By 1917 she had developed a very strong anti-German position. In one speech she argued: "We had to make a clean sweep of all persons of German blood, without distinction of sex, birthplace, or nationality." In the 1918 General Election she stood as an independent candidate in the Richmond constituency. During the campaign she argued that people of German birth should be deported from the country. She later recalled that "my own distrust of party politics made me chary of turning in this direction, and I preferred to stand as an Independent, going down with all other women candidates on this occasion, save one."

In 1922 she gave birth to a son. The father was Dudley Elam, who was already married to another woman. She now added "Elam" to her name by deep poll. According to Elizabeth Crawford: Having little interest in motherhood, arranged for a nanny to bring up her son. He was 9 years old before he realised that she was his mother."

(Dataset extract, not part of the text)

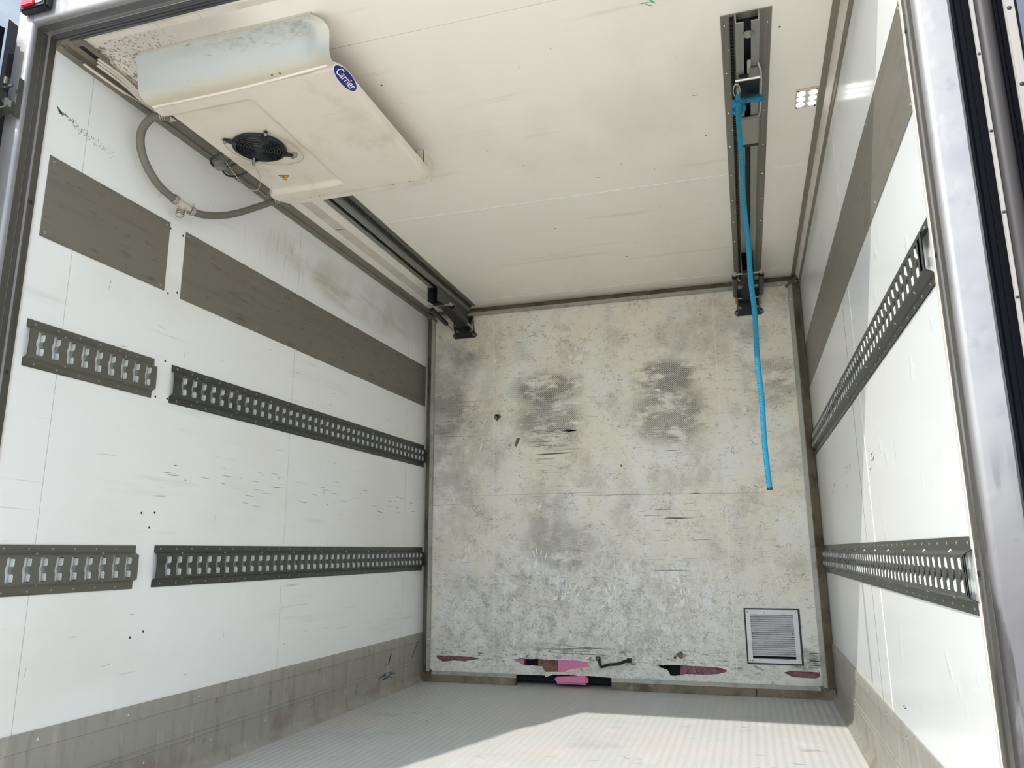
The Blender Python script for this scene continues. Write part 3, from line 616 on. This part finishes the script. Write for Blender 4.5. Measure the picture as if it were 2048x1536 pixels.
tube(bm, smooth_path([(2.112, 2.545, H-.092), (2.110, 2.560, H-.080), (2.126, 2.572, H-.072), (2.140, 2.576, H-.074), (2.160, 2.577, H-.074), (2.192, 2.580, H-.072), (2.207, 2.582, H-.074), (2.209, 2.583, H-.064), (2.196, 2.590, H-.060), (2.150, 2.588, H-.066)], 5), R, 10)
obj('knot', bm, 'rope', t)

# ------------------------------------------------------------------ LED lamp
t = thing('led_lamp', 'square ceiling lamp with six lit round LEDs beside right wall', 'lamp', (2.375, 2.745, H))
obj('lamp_plate', bbox(2.333, 2.412, 2.678, 2.806, H-.005, H, .003), 'plastic', t)
for i in range(2):
    for j in range(3):
        bm = BM(); disc(bm, (2.352+i*.041, 2.706+j*.036, H-.005), .0142, (0, 0, -1), 20, .0015); obj('led', bm, 'led', t)
bm = BM()
for x, y in ((2.340, 2.686), (2.405, 2.684), (2.340, 2.799), (2.405, 2.799)): dome(bm, (x, y, H-.005), .004, (0, 0, -1), .002)
obj('screw_head', bm, 'darkm', t, None, 'stuff')

# ------------------------------------------------------------------ evaporator unit
t = ev = thing('evaporator_unit', 'cream plastic ceiling evaporator unit with black fan grille near doorway', 'cooling unit', (.5, 2.3, H))
ZU = 2.33
XL0, XR0 = .148, .885
def rr(x0, x1, y0, y1, r, n=6):            # rounded rectangle outline
    o = []
    for cx, cy, a0 in ((x1-r, y0+r, -90), (x1-r, y1-r, 0), (x0+r, y1-r, 90), (x0+r, y0+r, 180)):
        for k in range(n+1): a = math.radians(a0+90*k/n); o.append((cx+r*math.cos(a), cy+r*math.sin(a)))
    return o
# underside shell: rings lofted from the outer edge to the flat face, with a sunk left field round the fan
def loft(bm, rings):
    V = [[bm.verts.new(p) for p in rg] for rg in rings]; n = len(V[0])
    for A, B in zip(V, V[1:]):
        for i in range(n): j = (i+1) % n; bm.faces.new((A[i], A[j], B[j], B[i]))
    return V
def sst(a, b, x): t_ = max(0, min(1, (x-a)/(b-a))); return t_*t_*(3-2*t_)
y0, y1 = 1.915, 2.718; bm = BM(); NX, NY = 84, 84; G_ = []
def axis(n):                                  # denser sampling towards both ends
    return [.5-.5*math.cos(math.pi*i/n)*(.55)-.225*(1-2*i/n) if False else i/n for i in range(n+1)]
vy = sorted(set([0, .004, .010, .018, .028, .040, .94, .955, .968, .980, .990, .996, 1]+[i/NY for i in range(2, NY-1)]))
vx = sorted(set([0, .003, .008, .015, .025, .97, .98, .988, .994, .998, 1]+[i/NX for i in range(2, NX-1)]))
for b in vy:
    y_ = y0+(y1-y0)*b; cut = sst(1.985, 2.000, y_)*(1-sst(2.632, 2.650, y_))
    dy = min(y_-y0, y1-y_); rc = .045; ins = rc-math.sqrt(max(0, rc*rc-(rc-dy)**2)) if dy < rc else 0
    xa = .130+.020*cut+ins; xb = .886-ins; row = []
    for a in vx:
        x_ = xa+(xb-xa)*a; d = min(min(x_-xa, (xb-x_)*.8), dy); d = max(d, 0)
        z_ = ZU+.026*(1-min(1, d/.014))**2
        fld = (1-sst(.492, .516, x_))*sst(1.988, 2.012, y_)*(1-sst(2.620, 2.644, y_)); z_ += .016*fld
        z_ += .004*math.exp(-((x_-.70)/.12)**2-((y_-2.3)/.25)**2)
        row.append(bm.verts.new((x_, y_, z_)))
    G_.append(row)
for a, b in zip(G_, G_[1:]):
    for k in range(len(vx)-1): bm.faces.new((a[k], a[k+1], b[k+1], b[k]))
obj('cover', bm, 'cover', ev)
# far lip and rear wall up to the ceiling
bm = BM()
def lipring(e, z, ye): return [(a, b, z) for a, b in rr(.125+e, .866-e, 2.60, ye, .055)]
loft(bm, [lipring(0, H, 2.800), lipring(0, ZU+.033, 2.800), lipring(.004, ZU+.026, 2.793), lipring(.012, ZU+.026, 2.778), lipring(.018, ZU+.040, 2.760)])
bm2 = bmesh.new(); 
for f in list(bm.faces):
    if max(v.co.y for v in f.verts) < 2.665: bm.faces.remove(f)
obj('rear_lip', bm, 'cover', ev)
obj('lip_return', bbox(.835, .866, 2.655, 2.665, ZU+.03, H-.001, .001), 'cover', ev)
# inner body, recessed and dark at the sides
obj('coil_body', bbox(.20, .74, 1.94, 2.66, ZU+.030, H-.001, .004), 'darkm', ev, 'dark recessed coil body')
# near scoop
main = [(1.792, H), (1.792, H-.010), (1.800, H-.014), (1.822, H-.022), (1.836, H-.042), (1.846, H-.064), (1.854, H-.084), (1.868, H-.100), (1.892, H-.1105), (1.925, H-.111)]
rim = [(1.792, H), (1.792, H-.018), (1.794, H-.034), (1.798, H-.050), (1.803, H-.064), (1.810, H-.078), (1.822, H-.092), (1.842, H-.103), (1.868, H-.110), (1.900, H-.111)]
xr = [.855, .882, .903, .915, .921, .919, .912, .901, .890, .884]; xl = [.205, .192, .182, .173, .165, .158, .153, .150, .149, .149]
us = [0, .01, .05, .15, .3, .45, .6, .72, .80, .85, .885, .91, .93, .95, .965, .985, 1]
bm = BM(); G_ = []
for uu in us:
    k = max(0, min(1, (uu-.85)/.11)); k = k*k*(3-2*k); kl = max(0, 1-uu/.012)*.0
    row = []
    for v in range(10):
        y_ = main[v][0]*(1-k)+rim[v][0]*k; z_ = main[v][1]*(1-k)+rim[v][1]*k; x_ = xl[v]+(xr[v]-xl[v])*uu
        row.append(bm.verts.new((x_, y_, z_)))
    G_.append(row)
for a, b in zip(G_, G_[1:]):
    for v in range(9): bm.faces.new((a[v], b[v], b[v+1], a[v+1]))
obj('air_scoop', bm, 'scoop', ev, 'pale curved scoop facing the doorway')
obj('scoop_flange', bbox(.205, .862, 1.786, 1.797, H-.006, H-.0002, .001), 'scoop', ev)
bm = BM(); tube(bm, smooth_path([(.155, 1.926, ZU-.0005), (.5, 1.924, ZU-.0015), (.86, 1.902, ZU-.0005)], 6), .005, 8); obj('joint_bead', bm, 'cover', ev)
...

Norah Elam now joined Flora Drummond and Elsie Bowerman to establish the Women's Guild of Empire, a right wing league opposed to communism. Drummond's biographer, Krista Cowman, pointed out: "When the war ended she was one of the few former suffragettes who attempted to continue the popular, jingoistic campaigning which the WSPU had followed from 1914 to 1918.... She founded the Women's Guild of Empire, an organization aimed at furthering a sense of patriotism in working-class women and defeating such socialist manifestations as strikes and lock-outs." She was also active in the Anti-Vivisection Society.

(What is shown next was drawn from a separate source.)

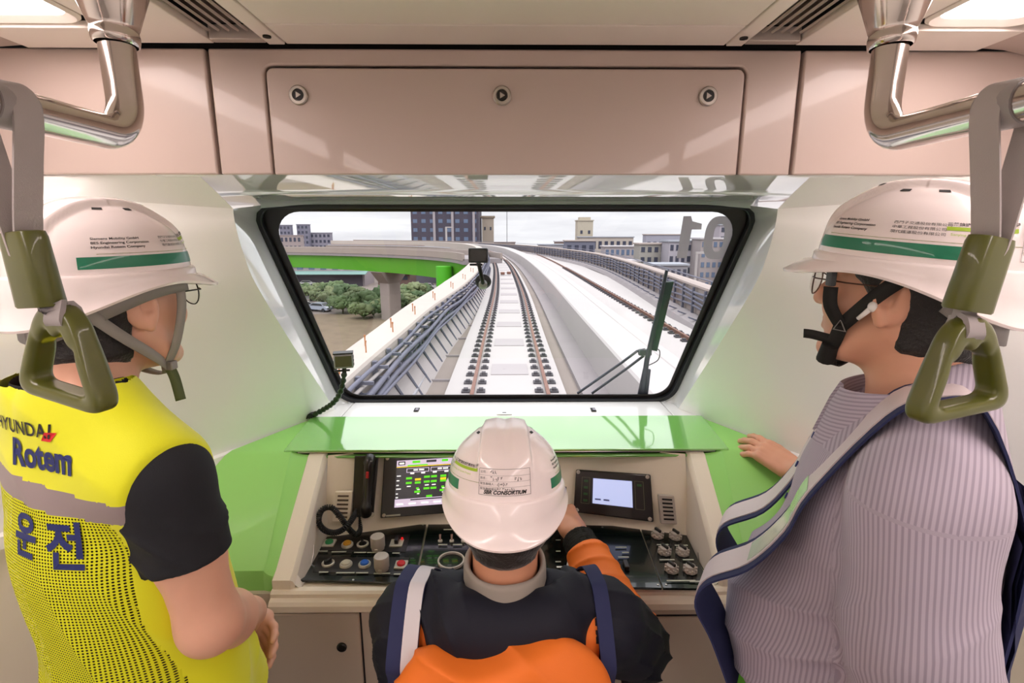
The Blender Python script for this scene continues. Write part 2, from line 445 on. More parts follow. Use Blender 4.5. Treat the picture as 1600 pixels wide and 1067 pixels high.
# ceiling: middle panel in two lengths with a seam, plain margins, lamp margins
struct('ceiling', MB().box((0, -1.4, ZC + 0.01), (0.85, 4.79, 0.02)), M_ceil, bevel=0.002)
struct('ceiling_panel', MB().box((0, 1.046, ZC + 0.01), (0.85, 0.094, 0.02)), M_ceil, bevel=0.002)
struct('ceiling_backing', MB().box((0, -1.35, ZC + 0.055), (2.6, 5.02, 0.01)), M_dark)
for sx in (-1, 1):
    struct('ceiling_strip', MB().box((sx * 0.4425, -1.36, ZC + 0.008), (0.031, 4.9, 0.02)), M_ceil, bevel=0.0015)
    struct('ceiling_strip', MB().box((sx * 0.638, -1.36, ZC + 0.01), (0.15, 4.9, 0.02)), M_ceil, bevel=0.0015)
    g = thing('ceiling_screw', 'small dark screw in the ceiling strip beside the %s air vent' % ('left' if sx < 0 else 'right'), 'screw', (sx * 0.442, 1.045, ZC - 0.004))
    MB().lathe([(0.0075, 0.0), (0.0075, 0.004)], (sx * 0.442, 1.045, ZC - 0.0045), seg=16).build('screw_head', M_dark, g)
    v = thing('ceiling_air_vent', 'long ribbed air vent in the ceiling, %s of the middle panel' % ('left' if sx < 0 else 'right'), 'air vent', (sx * 0.51, 0, ZC))
    MB().box((sx * 0.51, -1.36, ZC + 0.035), (0.10, 4.88, 0.006)).build('vent_back', mat('vent_inner', '8C8078', .5), v)
    for k in range(6):
        x = sx * (0.466 + 0.0178 * k)
        R = Matrix.Rotation(sx * math.radians(-32), 3, 'Y')
        MB().box((x, -1.37, ZC + 0.012), (0.0155, 4.84, 0.004), R).build('slat', M_alu, v)
    MB().box((sx * 0.51, 1.075, ZC + 0.012), (0.10, 0.02, 0.026)).build('end_cap', M_alu, v, bevel=0.002)
    # lamp: a long recessed light with a bezel
    L = thing('ceiling_lamp', 'long bright recessed ceiling lamp above the %s handrail' % ('left' if sx < 0 else 'right'), 'lamp', (sx * 0.815, 0, ZC))
    x0, x1, y0, y1 = 0.722, 0.905, -3.7, 0.985
    def rr(x0, x1, y0, y1, r, n=6):
        out = []
        for cx, cy, a0 in ((x1 - r, y1 - r, 0), (x0 + r, y1 - r, PI / 2), (x0 + r, y0 + r, PI), (x1 - r, y0 + r, 3 * PI / 2)):
            out += [(cx + r * math.cos(a0 + k * PI / 2 / n), cy + r * math.sin(a0 + k * PI / 2 / n)) for k in range(n + 1)]
        return out
    o1, o2, o3 = rr(x0 - 0.006, x1 + 0.006, y0 - .006, y1 + .006, .04), rr(x0, x1, y0, y1, .035), rr(x0 + .012, x1 - .012, y0 + .012, y1 - .012, .03)
    MB().grid([[(sx * x, y, ZC + z) for x, y in o] for o, z in ((o1, 0.02), (o1, 0.0), (o2, -0.004), (o3, 0.004), (o3, 0.02))], closed=True).build('bezel', M_ceil, L, 50)
    MB().prism([(sx * x, y, ZC + 0.010) for x, y in (o3 if sx < 0 else o3[::-1])], 0.004).build('diffuser', M_lamp, L)
    struct('ceiling_margin', MB().prism([(sx * x, y, ZC + .003) for x, y in ((.714, 1.09), (.92, 1.09), (.92, .991), (.714, .991))][::(1 if sx > 0 else -1)], -0.012), M_ceil, bevel=0.001)

# ================================================================ UPPER FRONT PANEL
zb, zt = 1.838, 2.074
mb = MB()
hx, hz, g = 0.4735, 2.039, 0.005
def hatch_outline(e, r):   # upper corners rounded
    pts = [(-hx - e, zb)]
    cx, cz = hx + e - r, hz + e - r
    pts += [(-cx - r * math.cos(a), cz + r * math.sin(a)) for a in [k * PI / 12 for k in range(7)]]
    pts += [(cx + r * math.sin(a), cz + r * math.cos(a)) for a in [k * PI / 12 for k in range(7)]]
    return pts + [(hx + e, zb)]
ho = hatch_outline(g, 0.018)
poly = [(-0.583, zb), (-0.583, zt), (0.583, zt), (0.583, zb)] + ho[::-1]
mb.prism([(x, YP, z) for x, z in poly[::-1]], 0.02)
wf = struct('wall_front', mb, M_panel, bevel=0.004, segs=3)
struct('wall_front_backing', MB().box((0, 1.142, 1.99), (2.5, 0.02, 0.31)), M_dark)
for sx in (-1, 1):
    struct('wall_front_side', MB().box((sx * 0.92, YP + 0.01, (zb + zt) / 2), (0.66, 0.02, zt - zb)), M_panel, bevel=0.004, segs=3)
hatch = thing('access_hatch', 'wide cream access hatch with three round locks above the windscreen', 'hatch', (0, YP, zb))
ho2 = hatch_outline(-0.0005, 0.014)
MB().prism([(x, YP - 0.002, z) for x, z in ho2[::-1]], 0.018).build('panel', M_panel, hatch, bevel=0.003, segs=3)
for x in (-0.4115, -0.009, 0.402):
    lk = MB().lathe([(0.0, 0.0), (0.0185, 0.0), (0.0185, 0.004), (0.0165, 0.006), (0.0115, 0.006), (0.0105, 0.002), (0.0, 0.001)], (x, YP - 0.002, 1.988), axis=(0, -1, 0), seg=28).build('lock', M_steel2, hatch, 35)
    MB().lathe([(0.0, 0.0), (0.0102, 0.0), (0.0102, 0.0025), (0, 0.0025)], (x, YP - 0.004, 1.988), axis=(0, -1, 0), seg=20).build('keyhole', M_blackp, lk)
    MB().prism([(x - 0.004, YP - 0.0085, 1.994), (x - 0.004, YP - 0.0085, 1.982), (x + 0.006, YP - 0.0085, 1.988)], 0.002).build('triangle_key', M_steel2, lk)

# ================================================================ WINDSCREEN (window_1), its reveals, soffit, side walls
WT, WB = Vector((0, 1.500, 1.7995)), Vector((0, 1.752, 1.137))
WD = (WB - WT); WL = WD.length; WD.normalize()
WN = Vector((1, 0, 0)).cross(WD).normalized()           # towards the outside / up
if WN.y < 0: WN = -WN
def wp(px, py):            # pixel -> (x, v) on the windscreen plane, v measured downwards from the top edge
    d = ray(px, py); o = Vector((0, 0, CAM_H)); t = (WT - o).dot(WN) / d.dot(WN); p = o + d * t
    return (p.x, (p - WT).dot(WD))
def W(x, v, off=0.0): return Vector((x, 0, 0)) + WT + WD * v + WN * off
def rounded(poly, r, n=8):
    out = []; k = len(poly)
    for i in range(k):
        p = Vector(poly[i]).to_2d() if len(poly[i]) > 2 else Vector(poly[i]); a = (Vector(poly[i - 1]) - p); b = (Vector(poly[(i + 1) % k]) - p)
        rr_ = r[i] if isinstance(r, (list, tuple)) else r
        ang = a.angle(b); d = rr_ / math.tan(ang / 2); a.normalize(); b.normalize()
        c = p + (a + b).normalized() * (rr_ / math.sin(ang / 2)); s, e = p + a * d - c, p + b * d - c
        th = math.atan2(s.x * e.y - s.y * e.x, s.dot(e))
        for j in range(n + 1):
            q = s.copy(); q.rotate(Matrix.Rotation(th * j / n, 2)); out.append((c.x + q.x, c.y + q.y))
    return out
def sym(l):   # left-hand corners mirrored
    return l
o_out = rounded([(-0.728, -0.004), (0.728, -0.004), (0.592, WL + 0.006), (-0.592, WL + 0.006)], [0.055, 0.055, 0.075, 0.075])
o_gas = rounded([(-0.709, 0.007), (0.709, 0.007), (0.577, WL - 0.006), (-0.577, WL - 0.006)], [0.045, 0.045, 0.065, 0.065])
o_fr = rounded([(-0.680, 0.021), (0.680, 0.021), (0.566, WL - 0.020), (-0.566, WL - 0.020)], [0.075, 0.075, 0.06, 0.06])
win = thing('window_1', 'wide raked windscreen with black rubber seal looking onto the track', None, (0, 1.55, 1.13)); del win['label']; win['kind'] = 'structure'
mb = MB().grid([[W(x, v, o) for x, v in q] for q, o in ((o_out, 0.03), (o_out, -0.006), (o_out, -0.012), (o_gas, -0.012), (o_gas, 0.006))], closed=True)
mb.build('seal', M_rubber, win, 50, bevel=0.003)
mb = MB().grid([[W(x, v, o) for x, v in q] for q, o in ((o_gas, 0.004), (o_fr, 0.004), (o_fr, 0.0065), (o_gas, 0.0065), (o_gas, 0.004))], closed=True)
mb.build('black_border', mat('border_black', '17110F', 0.3), win, 50)
M_glass = bpy.data.materials.new('windscreen_glass'); M_glass.use_nodes = True
n_ = M_glass.node_tree.nodes; l_ = M_glass.node_tree.links; n_.clear()
go = n_.new('ShaderNodeOutputMaterial'); gm = n_.new('ShaderNodeMixShader'); gt = n_.new('ShaderNodeBsdfTransparent'); gg = n_.new('ShaderNodeBsdfGlossy'); gf = n_.new('ShaderNodeLayerWeight'); gp = n_.new('ShaderNodeMath'); gq_ = n_.new('ShaderNodeMath')
gt.inputs['Color'].default_value = (0.97, 0.985, 0.975, 1); gg.inputs['Roughness'].default_value = 0.0; gp.operation = 'POWER'; gp.inputs[1].default_value = 5.0; gq_.operation = 'MULTIPLY_ADD'; gq_.inputs[1].default_value = 0.9; gq_.inputs[2].default_value = 0.035
l_.new(gf.outputs['Facing'], gp.inputs[0]); l_.new(gp.outputs[0], gq_.inputs[0]); l_.new(gq_.outputs[0], gm.inputs[0]); l_.new(gt.outputs[0], gm.inputs[1]); l_.new(gg.outputs[0], gm.inputs[2]); l_.new(gm.outputs[0], go.inputs[0])
gl = MB(); gl.add([W(x, v, 0.010) for x, v in o_gas], [tuple(range(len(o_gas)))])
gl.build('glass', M_glass, win)

# fleet number on the outside of the glass: 01, seen from behind
mb = MB()
one = [(1070, 340), (1082, 340), (1084, 348), (1099, 352), (1098, 361), (1083, 361), (1075, 406), (1059, 406)]
q = [W(*wp(x, y), 0.013) for x, y in one]
mb.add(q, [(0, 1, 5, 6, 7), (1, 2, 3, 4, 5)])
def oval(rx, ry):
    out = []
    for k in range(48):
        a = 2 * PI * k / 48; cx, cy = math.cos(a), math.sin(a); x = math.copysign(abs(cx) ** .75, cx) * rx; y = math.copysign(abs(cy) ** .75, cy) * ry
        out.append(W(*wp(1125 + x - y * .16, 374 + y), 0.013))
    return out
ring = MB().grid([oval(22.5, 34), oval(8.5, 21.5)], closed=True)
mb.add(ring.v, ring.f)
M_num = mat('number_grey', 'A39DA3', 0.6)
_n, _l, _b = nodes_of(M_num)
_t = _n.new('ShaderNodeBsdfTranslucent'); _t.inputs['Color'].default_value = lin('A39DA3'); _m = _n.new('ShaderNodeMixShader'); _m.inputs[0].default_value = 0.22
_l.new(_b.outputs[0], _m.inputs[1]); _l.new(_t.outputs[0], _m.inputs[2]); _l.new(_m.outputs[0], _n['Material Output'].inputs[0])
fn = tag(mb.build('fleet_number', M_num), 'grey fleet number 01 stuck on the windscreen, seen reversed', 'sticker')

# reveals beside the glass (glossy white facets)
OL = [at(364, 326, 1.235), at(368, 352, 1.235), at(380, 395, 1.265), at(401, 446, 1.31), at(455, 535, 1.45), at(505, 612, 1.60), at(530, 650, 1.70)]
OL = spline(OL, 5)
def mir(p, sx): return Vector((p.x * -sx, p.y, p.z))     # OL is the left one (x<0): sx=-1 keeps
nO = len(OL)
def win_side(t):
    # left edge of the window from the top down, following the rounded corners
    return t
left = [(x, v) for x, v in o_out if x < 0]
left.sort(key=lambda q: q[1])
left = [(-0.66, -0.004)] + [q for q in left] 
def left_at(k):
    f = k / (nO - 1) * (len(left) - 1); i = min(int(f), len(left) - 2); t = f - i
    return (left[i][0] * (1 - t) + left[i + 1][0] * t, left[i][1] * (1 - t) + left[i + 1][1] * t)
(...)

In the early 1930s she was living in Chichester with Dudley Elam. She was also an active member of the Conservative Party until she defected to the British Union of Fascist (BUF) in 1934. Her husband became an unpaid receptionist at the BUF's National Headquarters whereas Norah became the BUF County Women's Officer for West Sussex. She was also a regular contributor to BUF publications for the next six years.

It was not long before Norah Elam became very close to Oswald Mosley. The author of Femine Fascism: Women in Britain's Fascist Movement (2003) has pointed out: "Elam's status in the BUF and the sensitive tasks with which she was entrusted offer some substance to the BUF's claim to respect sexual equality. While, in principle, the movement was segregated by gender and women in positions of leadership were meant to have authority only over other women. Elam was quite evidently admitted to Mosley's inner circle."

In November 1936 Norah Elam was one of ten women the British Union of Fascists announced would be candidates in the next general election. Elam was selected to fight the Northampton constituency. Mosley used Norah's past as one of the leaders of the Women's Social and Political Union to counter the criticism that the BUF was anti-feminist. In one speech Norah Elam argued that her prospective candidacy for the House of Commons "killed for all time the suggestion that National Socialism proposed putting British women back in the home".

The outbreak of the Second World War reduced support for the British Union of Fascists. On 22nd May 1940 the British government announced the imposition of Defence Regulation 18B. This legislation gave the Home Secretary the right to imprison without trial anybody he believed likely to "endanger the safety of the realm". The following day, Norah Elam, Mosley, and other leaders of the BUF were arrested. On the 30th May the BUF was dissolved and its publications were banned.